Why is Attorney General Jeff Sessions promising a crackdown on leaks out of the government?
There are hundreds of reasons.
Hundreds of leaks, revealing information to the public that was intended to be private, triggering hundreds of news stories.
Unauthorized disclosures have bedeviled government officials for as long as there have been governments. President Trump and his aides have been especially troubled by leaks this year -- partly because there have been so, so many of them.
It's been a torrent, really, of several different kinds of Trump-related leaks. This week alone, there are a dozen different big news stories that are based on anonymous sources or leaks of internal memos.
Journalists -- the recipients of these leaks -- typically argue that these stories are in the public interest.
"Only in DC do folks who make questionable decisions deflect blame by attacking 'leakers.' Stop doing questionable things and leaks will stop," NBC's Chuck Todd tweeted Wednesday morning.
"For those out there who are frustrated by leaks, I understand that, because that can be an issue," Erin Burnett said on her CNN show Tuesday night. "But if it weren't for these leaks, we wouldn't know how many lies there are. Because what these leaks are repeatedly exposing is that this White House has lied again and again."

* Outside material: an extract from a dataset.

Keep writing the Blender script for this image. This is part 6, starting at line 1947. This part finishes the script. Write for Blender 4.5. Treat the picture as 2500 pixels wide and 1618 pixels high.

Some sources who provide sensitive information to journalists do it to expose malfeasance. Advocates argue that these people are brave whistleblowers.
But not all leakers are heroic. Far from it. Different sources have different agendas, and it's often difficult to ascertain exactly what those agendas are. Some leakers may be motivated by envy, one-upmanship or revenge.
Anthony Scaramucci railed against White House leakers during his very brief tenure as White House communications director. He vowed to identify and fire leakers.
President Trump has also condemned leakers. Analysts have speculated that Sessions is trying to please the president by holding a public event promoting a leak crackdown.
Sessions will hold a press conference on the subject on Friday, according to a Justice Department official.
There are many different categories of Trump-related leaks. Most of them, despite what the White House and its supporters often imply, are completely legal.
Some are about White House infighting and so-called "palace intrigue." (These stories come out on a daily basis.)
Others are leaks of Trump's own words in private settings. (Remember when it was reported that Trump called the House's health care overhaul bill "mean" in a meeting with GOP senators?)
Others are leaks of documents and internal deliberations.
Still others are disclosures of sensitive, sometimes top-secret national security information.
Trump and his aides say those leaks are the most concerning.
"I want the attorney general to be much tougher on the leaks from intelligence agencies," Trump said last week. "These are intelligence agencies. We cannot have that happen."
The Justice Department is known to be prosecuting one such case -- a federal contractor named Reality Winner is accused of sharing classified NSA info with The Intercept web site.
The issue is not new. The Obama administration aggressively pursued alleged leakers.
Now, with Trump in the Oval Office, his supporters and conservative media allies want to see an aggressive response to the daily drip-drip-drip of secretive and just plain embarrassing information.
Journalists marvel at how "leaky" the Trump White House has been.
Some sources of Trump-related leaks seem motivated by concern about administration dysfunction. Scaramucci himself alluded to that, saying, "There are people inside the administration that think it is their job to save America from this President" during an interview with CNN's "New Day."
"Oftentimes with Trump, a leak isn't just a leak; it's an effort to save him from himself," Aaron Blake of the Washington Post wrote earlier this week.
He asserted that the Post's bombshell story about the president writing Donald Trump Jr.'s original, and misleading, statement about a Russian lawyer meeting -- a story sourced to the president's own advisers -- was a "remarkable cry for help."
Prompted by the Post's scoop, White House press secretary Sarah Huckabee Sanders essentially confirmed the president's involvement on Tuesday.
A couple of hours later, Politico was the recipient of an unusual leak from inside the Wall Street Journal: a complete transcript of the Journal's recent interview with the president.
The transcript had been circulating inside the paper, but had not been printed in full. So Politico went ahead and published it.
Another website, Wired, published the audio on Tuesday of Jared Kushner's comments to congressional interns at a private lecture.
The interns were warned that recording it would be a "breach of trust," but someone leaked it anyway.